CNN, the Cable News Network, must face a claim of job discrimination by an 18-year veteran African-American producer who was denied a White House job in favor of a younger white candidate with less experience, a California state appeals court ruled Friday.
The Second District Court of Appeals in Los Angeles rejected, on a 2-1 vote, CNN’s claim that this case hampered the network’s free speech rights and should be dismissed under the state’s anti-SLAPP law.
“This is a private employment discrimination and retaliation case, not an action designed to prevent defendants from exercising their First Amendment rights,” Justice Elwood Lui wrote. “Defendants may have a legitimate defense but the merits of that defense should be resolved through the normal litigation process,” Lui said.
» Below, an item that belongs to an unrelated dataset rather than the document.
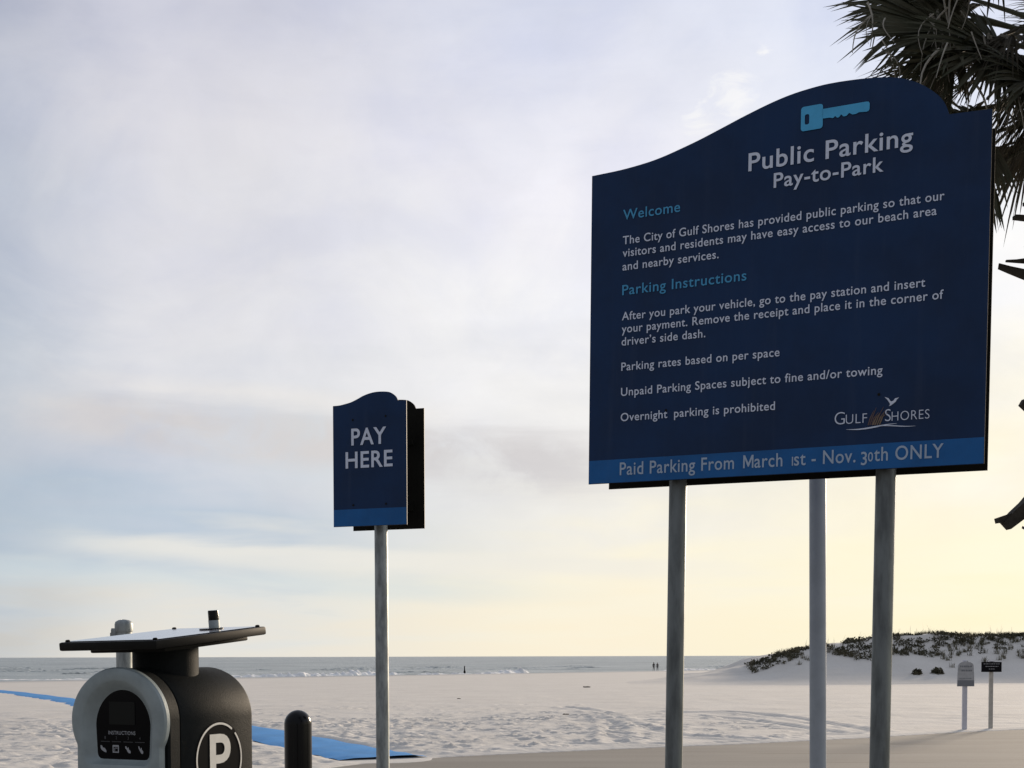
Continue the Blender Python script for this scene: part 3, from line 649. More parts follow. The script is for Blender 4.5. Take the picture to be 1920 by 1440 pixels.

Stanley Wilson, an award-winning CNN producer since 1996, filed his complaint in 2014 when he was 51 years old. He is African-American and Latino.
Although he had good job reviews and has won awards for journalism, Wilson faced a new western regional bureau chief starting in 2004 who disliked him. Wilson never got another promotion. He sought an opening as a White House producer but was not endorsed by his bureau chief and the job went to a younger white candidate with less experience, according to the court.
In 2014, the bureau chief fired Wilson over a dispute about the originality of language in a story about the Los Angeles sheriff’s retirement. Wilson sued saying he was unable to get a new job in the industry as a result.
CNN filed a motion to have the case thrown out under the anti-SLAPP law. SLAPP stands for Strategic Lawsuit Against Public Participation. They are generally brought to silence news outlets, whistleblowers or social critics from suing by bringing expensive lawsuits designed to intimidate.
California passed an “anti-SLAPP” law that allows those who face these intimidation lawsuits to get them thrown out on short notice by showing that the lawsuit is intended as an effort to silence a critic.
CNN filed an anti-SLAPP motion against Wilson to get his case tossed. The trial court agreed and Wilson appealed. The appeals court rejected CNN’s claim and reinstated Wilson’s lawsuit, sending it back to the trial court.